Fed's golden job opportunity: Minding the world's biggest vault

The Federal Reserve Bank has a job opening for someone who likes the feel of gold - and can hoist large amounts of it.

The government bank in lower Manhattan is looking for a new gatekeeper for its underground gold vault, which currently holds a quarter of the world's gold. The successful applicant will open and close the Fed’s gold vault each day and conduct tours for foreign dignitaries, bank execs and VIPs. He or she must have a college degree or equivalent work experience, people skills and be willing to work overtime. Oh, and he or she must be able to lift up to 50 pounds of gold at a time.

"A Gold Vault Custody Analyst is charged with performing all of the critical responsibilities associated with safekeeping, accounting for, and displaying all gold entrusted to the FRBNY," reads the official job posting.

The vaults are visited by more than 25,000 foreign dignitaries, VIPs, bank officers and members of the general public annually.
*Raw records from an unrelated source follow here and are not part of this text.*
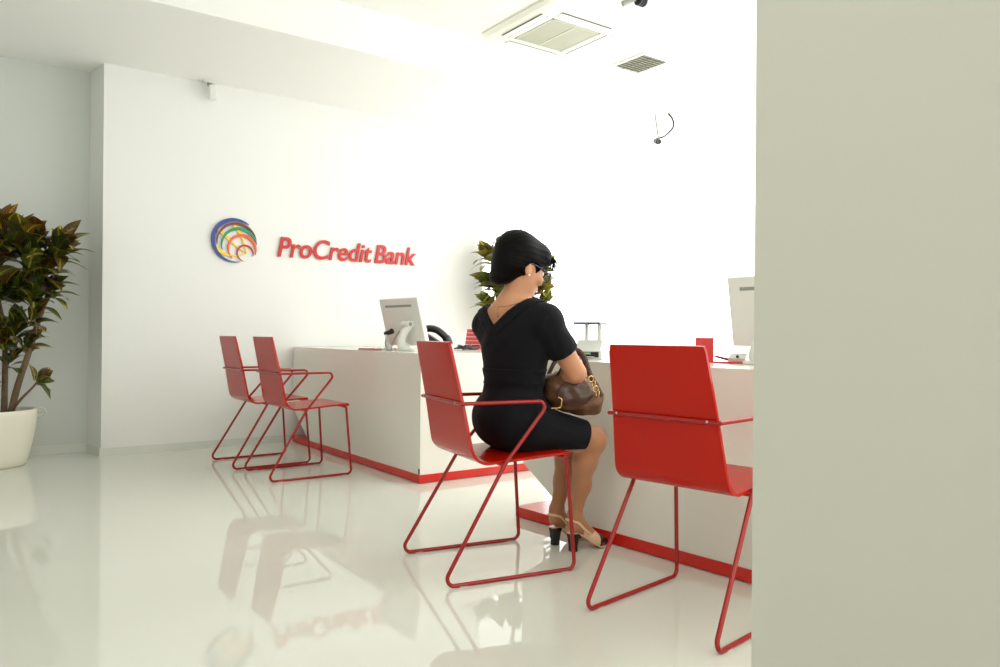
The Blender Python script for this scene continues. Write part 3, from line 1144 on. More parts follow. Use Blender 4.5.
def make_planter(t, r0, r1, h):
    prof = [(0, 0.0005), (r0 - 0.012, 0.0005), (r0, 0.012)]
    for k in range(1, 9):
        s = k / 8
        prof.append((r0 + (r1 - r0) * (1 - (1 - s) ** 1.7), 0.012 + (h - 0.018) * s))
    prof += [(r1 - 0.004, h), (r1 - 0.018, h - 0.002), (r1 - 0.022, h - 0.02), (r1 - 0.028, h - 0.06), (0, h - 0.06)]
    obj('pot', lathe(prof, 56), M['pot'], t, smooth=True)
    obj('soil', lathe([(r1 - 0.029, h - 0.045), (r1 * 0.6, h - 0.028), (0, h - 0.022)], 40), M['soil'], t, smooth=True)


# the large croton in the left alcove
PB = Vector((0.205, 5.90, 0))
t = thing('potted_plant', 'large dark croton plant in a white pot standing in the left alcove', 'plant', PB)
make_planter(t, 0.185, 0.243, 0.365)


def wp(px, py, dd):
    """plant-local point"""
    return Vector(P(px, py, 4.99 + dd)) - PB


def branch(pts, r0, r1):
    sp = spline(pts, 6)
    n = len(sp)
    bm = tube(sp, [r0 + (r1 - r0) * i / (n - 1) for i in range(n)], 10)
    return obj('stem', bm, M['bark'], t, smooth=True)


branch([wp(10, 416, 0), wp(18, 385, 0), wp(29, 352, 0.0), (wp(38, 322, 0.02)), wp(46, 300, 0.02), wp(50, 283, 0.0)], 0.022, 0.012)
branch([wp(4, 414, 0.02), wp(5, 370, 0.03), wp(4, 330, 0.04), wp(-2, 290, 0.05), wp(4, 250, 0.05)], 0.020, 0.009)
branch([wp(-8, 414, 0.0), wp(-18, 360, 0.0), wp(-28, 310, 0.02), wp(-26, 260, 0.02)], 0.020, 0.009)
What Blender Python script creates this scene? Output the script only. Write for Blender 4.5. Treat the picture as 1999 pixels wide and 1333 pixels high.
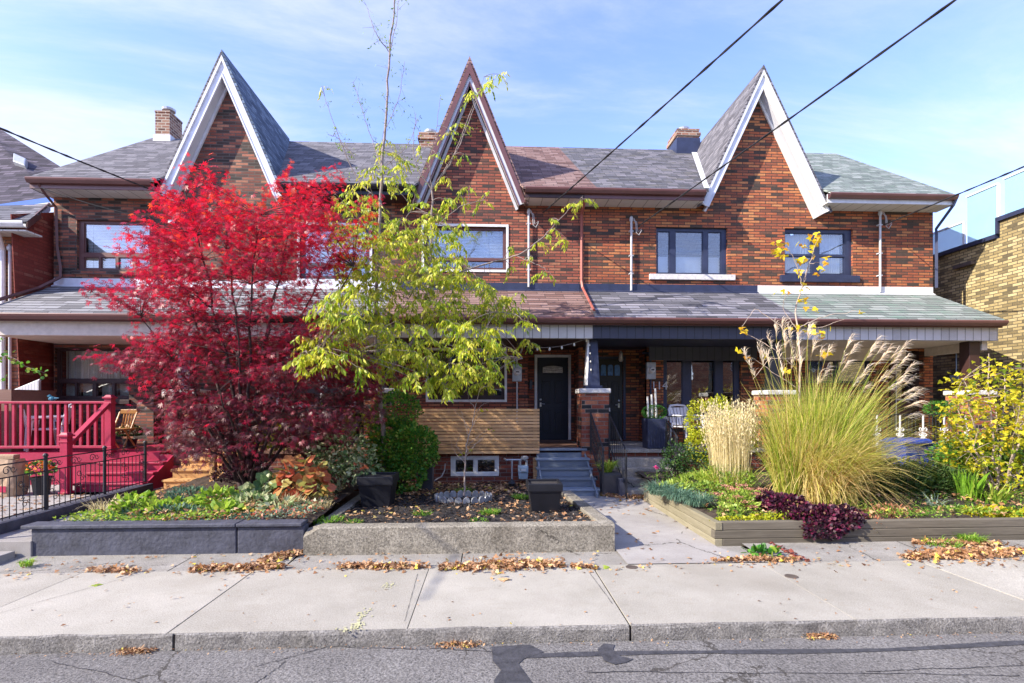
import bpy, bmesh, math, random
import numpy as np
from mathutils import Vector, Matrix
R = math.radians
random.seed(7); rng = np.random.default_rng(7)
scene = bpy.context.scene
for o in list(bpy.data.objects): bpy.data.objects.remove(o)

# ------------------------------------------------------------------ camera
TH = R(2.6); CT, ST = math.cos(TH), math.sin(TH); H = 1.75; F = 1000.0; HOR = 785.0
cam = bpy.data.cameras.new('camera'); co = bpy.data.objects.new('camera', cam)
scene.collection.objects.link(co); scene.camera = co
cam.sensor_width = 36; cam.lens = 36*F/1999; cam.shift_y = (HOR-666.5)/1999
cam.clip_end = 3000; cam.clip_start = 0.05
co.location = (0, 0, H); co.rotation_euler = (R(90), 0, -TH)
# ------------------------------------------------------------------ sun, sky, exposure
SUN_EL, SUN_A = R(34), R(24)
sv = Vector((-math.cos(SUN_EL)*math.cos(SUN_A), -math.cos(SUN_EL)*math.sin(SUN_A), math.sin(SUN_EL)))
sl = bpy.data.lights.new('sun', 'SUN'); sl.energy = 3.1; sl.angle = R(0.5); sl.color = (1, .91, .77)
so = bpy.data.objects.new('sun', sl); scene.collection.objects.link(so)
so.rotation_euler = (-sv).to_track_quat('-Z', 'Y').to_euler(); so.location = (-20, -10, 20)
world = bpy.data.worlds.new('World'); scene.world = world; world.use_nodes = True
nt = world.node_tree; N = nt.nodes; L = nt.links
bg = N['Background']; bg.inputs['Strength'].default_value = 0.15
sky = N.new('ShaderNodeTexSky'); sky.sky_type = 'NISHITA'; sky.sun_disc = False
sky.sun_elevation = SUN_EL; sky.sun_rotation = math.atan2(sv.x, sv.y) % (2*math.pi)
sky.air_density = 1.0; sky.dust_density = .6; sky.ozone_density = 3.0
tint = N.new('ShaderNodeMix'); tint.data_type = 'RGBA'; tint.blend_type = 'MULTIPLY'
tint.inputs[0].default_value = 1; tint.inputs[7].default_value = (.9, .83, 1.1, 1)
L.new(sky.outputs[0], tint.inputs[6])
tc = N.new('ShaderNodeTexCoord'); sep = N.new('ShaderNodeSeparateXYZ'); L.new(tc.outputs['Generated'], sep.inputs[0])
def wm(op, a, b=None, c=None):
    n = N.new('ShaderNodeMath'); n.operation = op
    for i, v in enumerate((a, b, c)):
        if v is None: continue
        if isinstance(v, (int, float)): n.inputs[i].default_value = v
        else: L.new(v, n.inputs[i])
    return n.outputs[0]
zz = wm('ADD', wm('MAXIMUM', sep.outputs[2], 0.0), .22)
u = wm('DIVIDE', sep.outputs[0], zz); v = wm('DIVIDE', sep.outputs[1], zz)
cb = N.new('ShaderNodeCombineXYZ'); L.new(u, cb.inputs[0]); L.new(v, cb.inputs[1])
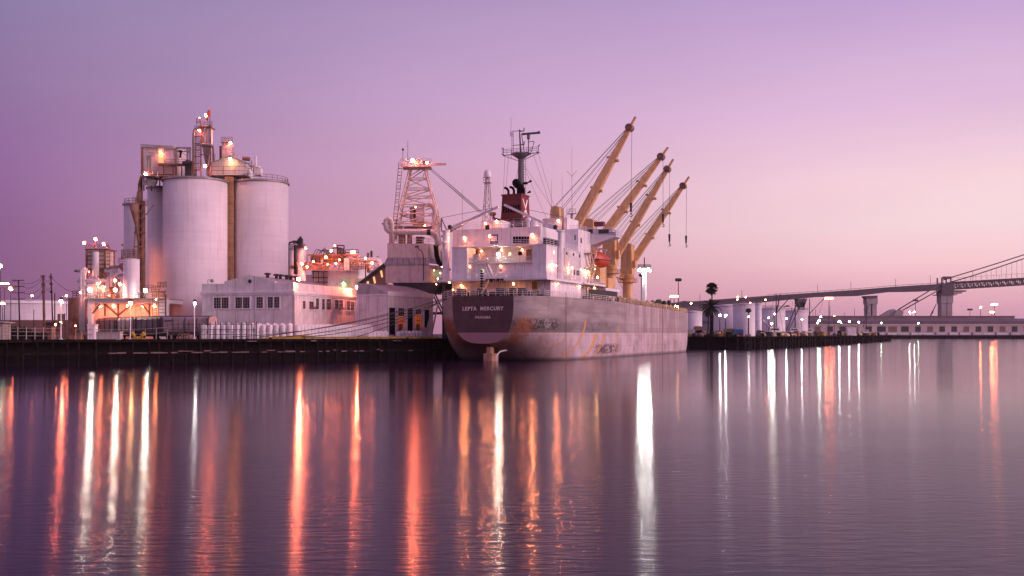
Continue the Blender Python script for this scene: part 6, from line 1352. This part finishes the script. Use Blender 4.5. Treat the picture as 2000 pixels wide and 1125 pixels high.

From the sound of the posting, the analyst is part tour guide, part schmoozer and part warehouse worker.

The salary is not listed in the posting.

The analyst will also have to play tour guide and also be one part bank teller as they will have to administer the “Public Window” to receive, pay and account for limited currency transactions.

The list of qualifications reads like that of a typical office position, requiring an undergraduate college degree or an equivalent in work experience, strong interpersonal skills and an “acute sense of attention to detail.”

Officials with the Federal Reserve in New York refused to comment when reached by FoxNews.com. It was not immediately clear how many applicants have applied for the job.

The Federal Reserve Bank of New York's vault is the world’s largest, holding an estimated half-trillion dollars worth of gold. That’s about a quarter of the entire world’s reserves. But most of the gold doesn’t even belong to the U.S. Gold belonging to 48 foreign central banks and 12 international organizations including the International Monetary Fund are stored there, in more than 500,000 bars, each weighing 27.4 pounds. The Fed stores the gold for free, but depositors pay a fee each time a bar is moved.

If you’re considering taking the job to pull off a heist, stop now. Iron bars cover the windows of the first three floors of the building. Armed guards patrol the surrounding blocks with automatic weapons. The vault, about half the size of a football field, rests in bedrock 30 feet below the subway system in Lower Manhattan. You can only reach it via a 10-foot passageway cut into a 90-ton steel and concrete airtight and watertight tube.